* _AIM OF THE TASK_
Among the entries below, copy only the span from the line containing "Recreate this scene" through the line containing "random.seed(7)". Do so exactly, and skip the pictures.

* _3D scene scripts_
[Start]

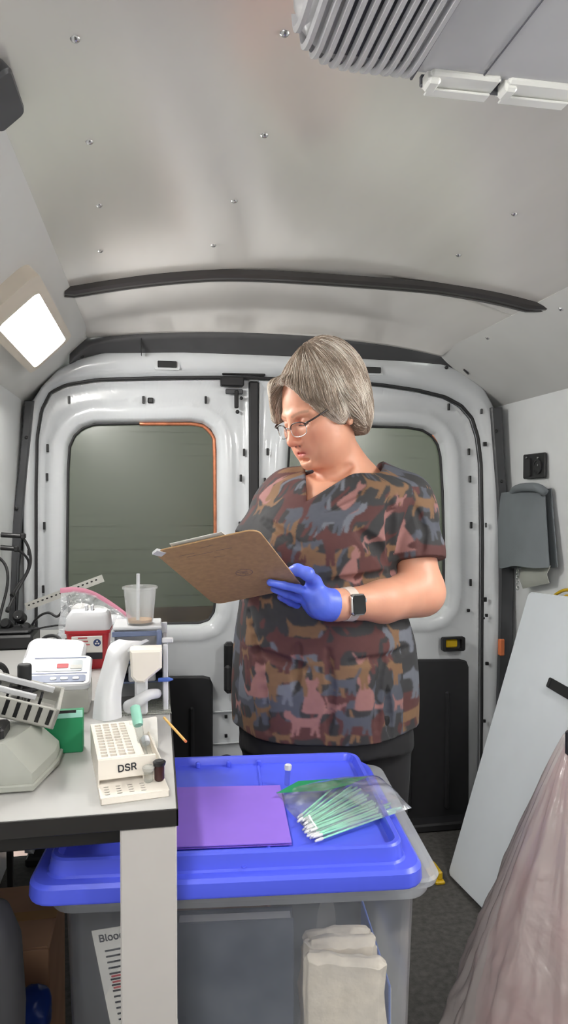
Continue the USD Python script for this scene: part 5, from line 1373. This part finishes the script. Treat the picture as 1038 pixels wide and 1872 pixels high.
# trousers and shoes
Tm = Field(np.arange(-.12, .36, .005), np.arange(-1.16, -.40, .006), np.arange(1.48, 1.86, .005))
for s, px in ((-1, 525), (1, 668)):
    a, b = pc(px, 1360, 1.67), pc(px + s * 4, 1620, 1.668); c = V(b[0] + s * .004, floor_u(1.69, .06), 1.69)
    Tm.cap(a, b, .106, .082, .03); Tm.cap(b, c, .080, .070, .02)
Tm.add(torso_sdf(.008, -.44, -.535), pc(596, 1380, 1.67), V(.26, .24, .22), .03)
pv, pf = Tm.surface(); pv = pv + .006 * (meshkit.fbm(pv * V(30, 9, 30), 3, 3)[:, None] - .5); pv = smooth_mesh(pv, pf, 3)
if trimesh.Trimesh(w3(pv), pf, process=False).volume < 0: pf = pf[:, ::-1]
obj('trousers', (w3(pv), pf), 'pants', woman, 'black trousers', smooth=True)
for s, px in ((-1, 525), (1, 668)):
    fx = pc(px + s * 6, 1620, 1.69)[0]
    Fh = Field(np.arange(fx - .07, fx + .07, .004), np.arange(floor_u(1.66) - .02, floor_u(1.66) + .11, .004), np.arange(1.46, 1.80, .004))
    g0 = floor_u(1.62)
    Fh.cap(V(fx, g0 + .045, 1.71), V(fx - .008, g0 + .038, 1.54), .042, .036, .02); Fh.cap(V(fx, g0 + .05, 1.71), V(fx, g0 + .085, 1.70), .04, .045, .02)
    Fh.cut(lambda P: P[..., 1] * U0[2] + P[..., 2] * F0[2] + EYE - .003, V(fx, g0, 1.62), .4)
    v_, f_ = Fh.surface(); v_ = smooth_mesh(v_, f_, 2)
    if trimesh.Trimesh(w3(v_), f_, process=False).volume < 0: f_ = f_[:, ::-1]
    obj('shoe', (w3(v_), f_), 'shoe', woman, smooth=True)

# ---- clipboard: its plane, then the hands that hold it
cA, cB, cC, cD = V(-.006, 1.274, 1.103), V(.170, 1.202, 1.146), V(.301, 1.436, 1.016), V(.125, 1.507, .972)
ex, ey = unit(cB - cA), unit(cD - cA)
nw = unit(np.cross(ex, ey)); nw = nw if nw[2] > 0 else -nw          # the written face, up and towards her
cw, ch_ = np.linalg.norm(cB - cA), np.linalg.norm(cD - cA)
CM = frame(cA, ex, ey)
sgn = 1 if np.dot(CM[:3, 2], nw) > 0 else -1
q = thing('clipboard', 'brown hardboard clipboard held up by the woman, seen from behind', 'clipboard', cA)
bd = prism(rrect(cw, ch_, .022, 6, (cw / 2, ch_ / 2)), .003, CM, -.0015, ch=.0006)
obj('board', bd, 'hardboard', q)
obj('paper_stack', prism(rrect(cw - .012, ch_ - .03, .002, 2, (cw / 2, ch_ / 2 + .002)), .0022, CM, .0017 if sgn > 0 else -.0039), 'paper', q)
pt = prism([(.035, -.006), (cw * .68, -.007), (cw * .72, .05), (.03, .05)], .0012, CM, .0042 if sgn > 0 else -.0054)
obj('top_sheet', pt, 'paper', q)
obj('corner_guard', prism([(-.004, .006), (.010, -.004), (.020, .012), (.006, .022)], .005, CM, -.0025), 'white_plastic', q, 'white corner at the far end')
mk = cat_m([prism(rrect(w, .0016, .0006, 2, (x, y)), .0004, CM @ frame((0, 0, -sgn * .0017), (1, a, 0), (-a, 1, 0))) for x, y, w, a in ((.05, .035, .03, .05), (.09, .032, .025, -.1), (.12, .036, .03, .1), (.07, .046, .05, .02), (.11, .052, .02, .2))])
obj('scratches', mk, 'hardboard_mark', q)
lg = CM @ frame((.113, .165, -sgn * .0016), (1, .1, 0), (-.1, 1, 0))
em = cat_m(prism(Polygon(Point(0, 0).buffer(.017)).difference(Polygon(Point(0, 0).buffer(.0152))), .0005, lg, -.00025), *[prism(rrect(.020 - .004 * k, .0022, .001, 2, (.002 * k - .003, -.006 + .005 * k)), .0005, lg, -.00025) for k in range(4)])
obj('stamp_mark', em, 'hardboard_mark', q, 'faded round grey stamp')
obj('metal_clip', rbox((.06, ch_ - .03, sgn * .007 - .003), (cw - .06, ch_ - .008, sgn * .007 + .003), .002, CM), 'chrome', q)
# into the camera frame
tocam = lambda P: np.stack([(np.asarray(P) - C0) @ R0, (np.asarray(P) - C0) @ U0, (np.asarray(P) - C0) @ F0], -1)
nb = tocam(C0 - nw)                                   # out of the board's back
def onb(px, py, off): return tocam(atp(px, py, cA, nw)) + nb * (off + .0015)
def hand(name, fingers, palm, thumb, wrist, cuff, extra):
    lo = np.min([p for ch in fingers + [thumb, palm, wrist] for p in ch], 0) - .03; hi = np.max([p for ch in fingers + [thumb, palm, wrist] for p in ch], 0) + .03
    Hh = Field(*[np.arange(a, b, .0019) for a, b in zip(lo, hi)])
    for ch in fingers:
        r = np.linspace(.0096, .0074, len(ch)); Hh.chain(ch, r, .004)
    for a, b in zip(palm[:-1], palm[1:]): Hh.cap(a, b, .015, .015, .012)
    for p in palm: Hh.cap(p, wrist[0], .0145, .024, .014)
    Hh.chain(thumb, np.linspace(.0155, .0090, len(thumb)), .010)
    Hh.cap(wrist[0], wrist[1], .0270, .0325, .02)
    axw = unit(wrist[1] - wrist[0])
    Hh.cut(lambda P: -(((P - wrist[1]) @ axw) - .0), wrist[1], .07)
    Hh.d[:] = Hh.d
    v_, f_ = Hh.surface(); v_ = smooth_mesh(v_, f_, 3)
    if trimesh.Trimesh(w3(v_), f_, process=False).volume < 0: f_ = f_[:, ::-1]
    g = obj(name, (w3(v_), f_), 'glove', woman, 'bright blue disposable glove', smooth=True)
    a = np.linspace(0, 2 * math.pi, 40, endpoint=False)
    e1 = unit(np.cross(axw, (0, 1, .2))); e2 = np.cross(axw, e1)
    obj('cuff', tube(w3(wrist[1] - axw * .001 + .0322 * (np.cos(a)[:, None] * e1 + np.sin(a)[:, None] * e2)), .0017, 6, True), 'glove', g, smooth=True)
    return g
F_ = [[onb(566, 1070, .016), onb(543, 1064, .013), onb(518, 1060, .011), onb(493, 1056, .009)],
      [onb(566, 1085, .018), onb(542, 1080, .015), onb(520, 1074, .012), onb(500, 1068, .009)],
      [onb(568, 1100, .018), onb(548, 1096, .015), onb(530, 1090, .012), onb(512, 1083, .009)],
      [onb(572, 1113, .017), onb(556, 1110, .015), onb(542, 1106, .012), onb(528, 1100, .009)]]
palm = [ch[0] for ch in F_]
wr_ = [W_R + V(-.022, .003, -.012), W_R + V(-.004, 0, -.002)]
th_ = [pc(588, 1088, 1.455), pc(574, 1064, 1.455), onb(558, 1050, .004) + V(.004, .006, 0), onb(545, 1052, -.014), onb(528, 1056, -.014)]
hand('glove', F_, palm, th_, wr_, None, None)
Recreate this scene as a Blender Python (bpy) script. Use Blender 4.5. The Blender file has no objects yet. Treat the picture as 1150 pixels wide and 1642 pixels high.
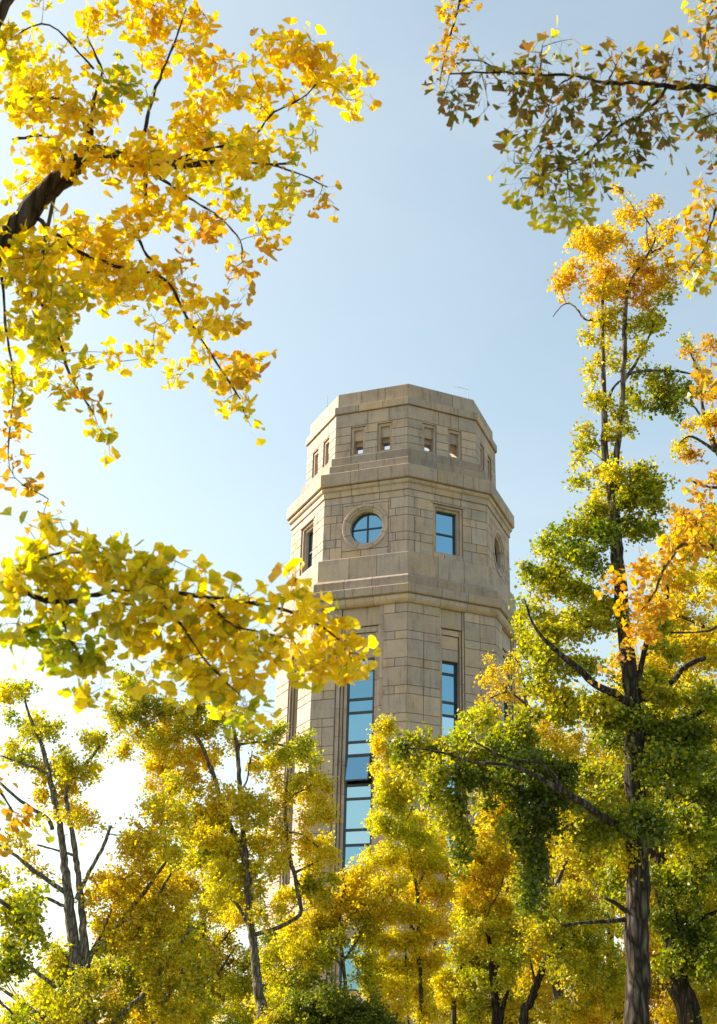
import bpy, math, random
import numpy as np
from math import radians as RAD, sin, cos, tan, pi
sc = bpy.context.scene
COL = sc.collection
rng = np.random.default_rng(7)
random.seed(7)

# ------------------------------------------------------------------ camera
F_PX, PITCH, YAW, DIST, ROT, ROLL = 2061.83, RAD(23.8604), RAD(-2.0641), 60.0141, RAD(3.42634), RAD(1.44851)
EYE = 1.6
CAM = np.array([0.0, -DIST, EYE])
_fw = np.array([sin(YAW)*cos(PITCH), cos(YAW)*cos(PITCH), sin(PITCH)])
_r = np.array([cos(YAW), -sin(YAW), 0.0]); _u = np.cross(_r, _fw)
_r, _u = cos(ROLL)*_r + sin(ROLL)*_u, -sin(ROLL)*_r + cos(ROLL)*_u
from mathutils import Matrix, Vector
cd = bpy.data.cameras.new('camera'); cam = bpy.data.objects.new('camera', cd); COL.objects.link(cam)
cam.matrix_world = Matrix(((_r[0], _u[0], -_fw[0], CAM[0]), (_r[1], _u[1], -_fw[1], CAM[1]), (_r[2], _u[2], -_fw[2], CAM[2]), (0, 0, 0, 1)))
cd.sensor_fit = 'VERTICAL'; cd.sensor_height = 36.0; cd.lens = 36.0*F_PX/1642.0
cd.clip_start = 0.1; cd.clip_end = 6000
cd.dof.use_dof = True; cd.dof.focus_distance = 50.0; cd.dof.aperture_fstop = 7.0
sc.camera = cam

# ------------------------------------------------------------------ light
SUN_AZ, SUN_EL = RAD(159), RAD(33)        # direction towards the sun (math angle in x-y)
sd = np.array([cos(SUN_AZ)*cos(SUN_EL), sin(SUN_AZ)*cos(SUN_EL), sin(SUN_EL)])
sl = bpy.data.lights.new('sun', 'SUN'); sl.energy = 5.0; sl.angle = RAD(0.5); sl.color = (1.0, 0.88, 0.70)
so = bpy.data.objects.new('sun', sl); COL.objects.link(so)
so.rotation_euler = Vector(sd).to_track_quat('Z', 'Y').to_euler(); so.location = (-40, 20, 60)
w = bpy.data.worlds.new('World'); sc.world = w; w.use_nodes = True
nt = w.node_tree; bg = nt.nodes['Background']
sky = nt.nodes.new('ShaderNodeTexSky'); sky.sky_type = 'NISHITA'; sky.sun_disc = False
sky.sun_elevation = SUN_EL; sky.sun_rotation = pi/2 - SUN_AZ
sky.air_density = 1.0; sky.dust_density = 2.2; sky.ozone_density = 1.0; sky.altitude = 50
wc = nt.nodes.new('ShaderNodeTexCoord'); wm = nt.nodes.new('ShaderNodeMapping'); wm.inputs['Scale'].default_value = (1.2, 1.2, 4.0); wm.inputs['Rotation'].default_value = (.3, .5, 0)
wn = nt.nodes.new('ShaderNodeTexNoise'); wn.inputs['Scale'].default_value = 2.2; wn.inputs['Detail'].default_value = 5; wn.inputs['Distortion'].default_value = .6
wr = nt.nodes.new('ShaderNodeMapRange'); wr.inputs[1].default_value = .35; wr.inputs[2].default_value = .75; wr.inputs[3].default_value = .13; wr.inputs[4].default_value = .36
nt.links.new(wc.outputs['Generated'], wm.inputs[0]); nt.links.new(wm.outputs[0], wn.inputs['Vector']); nt.links.new(wn.outputs['Fac'], wr.inputs[0])
# thin autumn haze: the sky's colour leans to a pale, milky blue
hz = nt.nodes.new('ShaderNodeMix'); hz.data_type = 'RGBA'; hz.blend_type = 'MULTIPLY'; hz.inputs[0].default_value = 1; hz.inputs[7].default_value = (1.40, 1.37, 1.10, 1); hz.clamp_result = False
hm = nt.nodes.new('ShaderNodeMix'); hm.data_type = 'RGBA'; hm.inputs[0].default_value = .20; hm.inputs[7].default_value = (3.9, 4.3, 4.5, 1)
nt.links.new(wr.outputs[0], hm.inputs[0]); nt.links.new(sky.outputs[0], hz.inputs[6]); nt.links.new(hz.outputs[2], hm.inputs[6]); nt.links.new(hm.outputs[2], bg.inputs[0]); bg.inputs[1].default_value = 0.10
sc.view_settings.view_transform = 'Standard'; sc.view_settings.look = 'None'
sc.view_settings.exposure = 1.13; sc.view_settings.gamma = 1
sc.render.engine = 'CYCLES'; sc.cycles.use_denoising = True
sc.cycles.max_bounces = 10; sc.cycles.diffuse_bounces = 5; sc.cycles.transmission_bounces = 6; sc.cycles.glossy_bounces = 3

# ------------------------------------------------------------------ helpers
def ray(px, py):
    return _fw + _r*(px-575)/F_PX - _u*(py-821)/F_PX
def P(px, py, H):
    """the point of the vertical plane H metres in front of the eye that shows at (px, py)"""
    d = ray(px, py); return CAM + d*(H/d[1])

def mesh(name, V, faces_by_n, mats, attr=None, matidx=None, smooth=False):
    """faces_by_n: list of (m,n) int arrays"""
    me = bpy.data.meshes.new(name)
    V = np.asarray(V, dtype=np.float32)
    me.vertices.add(len(V)); me.vertices.foreach_set('co', V.ravel())
    fl = [np.asarray(f, dtype=np.int32) for f in faces_by_n if len(f)]
    loops = np.concatenate([f.ravel() for f in fl])
    tot = np.concatenate([np.full(len(f), f.shape[1], dtype=np.int32) for f in fl])
    start = np.concatenate([[0], np.cumsum(tot)[:-1]]).astype(np.int32)
    me.loops.add(len(loops)); me.loops.foreach_set('vertex_index', loops)
    me.polygons.add(len(tot)); me.polygons.foreach_set('loop_start', start)
    for m in (mats if isinstance(mats, (list, tuple)) else [mats]): me.materials.append(m)
    if matidx is not None: me.polygons.foreach_set('material_index', np.asarray(matidx, dtype=np.int32))
    me.update(calc_edges=True)
    me.polygons.foreach_set('use_smooth', np.full(len(tot), smooth, dtype=bool))
    if attr is not None:
        a = me.attributes.new('tint', 'FLOAT_COLOR', 'POINT')
        A = np.ones((len(V), 4), dtype=np.float32); A[:, :3] = attr
        a.data.foreach_set('color', A.ravel())
    me.validate()
    return me

def link(name, me, parent=None, loc=None):
    o = bpy.data.objects.new(name, me); COL.objects.link(o)
    if parent is not None: o.parent = parent
    if loc is not None: o.location = loc
    return o
def tag(o, label=None, cat=None, group=None, kind=None):
    if label: o['label'] = label
    if cat: o['category'] = cat
    if group: o['group'] = group
    if kind: o['kind'] = kind
    return o
def empty(name, loc=(0, 0, 0)):
    o = bpy.data.objects.new(name, None); COL.objects.link(o); o.location = loc; o.empty_display_size = .3
    return o

class MB:
    """collects polygons of any size with a tint per vertex"""
    def __init__(s): s.v = []; s.f = {}; s.c = []
    def add(s, verts, faces, c=(1, 1, 1)):
        b = len(s.v); s.v += [tuple(map(float, x)) for x in verts]; s.c += [c]*len(verts)
        for f in faces: s.f.setdefault(len(f), []).append([i+b for i in f])
    def build(s, name, mat, parent=None, smooth=False, origin=None):
        V = np.array(s.v)
        if origin is not None: V = V-np.array(origin)
        return link(name, mesh(name, V, [np.array(f) for f in s.f.values()], mat, np.array(s.c), smooth=smooth), parent, origin)

# ------------------------------------------------------------------ materials
def newmat(name):
    m = bpy.data.materials.new(name); m.use_nodes = True
    t = m.node_tree; b = t.nodes['Principled BSDF']; return m, t, b
def N(t, kind, **kw):
    n = t.nodes.new(kind)
    for k, v in kw.items():
        if k.startswith('i_'):
            key = k[2:]; n.inputs[int(key) if key.isdigit() else key.replace('_', ' ')].default_value = v
        else: setattr(n, k, v)
    return n
def ramp(t, pts):
    n = t.nodes.new('ShaderNodeValToRGB'); e = n.color_ramp.elements
    while len(e) < len(pts): e.new(.5)
    for i, (p, c) in enumerate(pts): e[i].position = p; e[i].color = (*c, 1)
    return n
def mul(t, a, b, fac=1.0):
    n = t.nodes.new('ShaderNodeMix'); n.data_type = 'RGBA'; n.blend_type = 'MULTIPLY'; n.inputs[0].default_value = fac
    t.links.new(a, n.inputs[6]); t.links.new(b, n.inputs[7]); return n.outputs[2]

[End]

* _ANSWER FOR THIS EXERCISE_
Recreate this scene as a Blender Python (bpy) script. Use Blender 4.5. The Blender file has no objects yet. Treat the picture as 1150 pixels wide and 1642 pixels high.
import bpy, math, random
import numpy as np
from math import radians as RAD, sin, cos, tan, pi
sc = bpy.context.scene
COL = sc.collection
rng = np.random.default_rng(7)
random.seed(7)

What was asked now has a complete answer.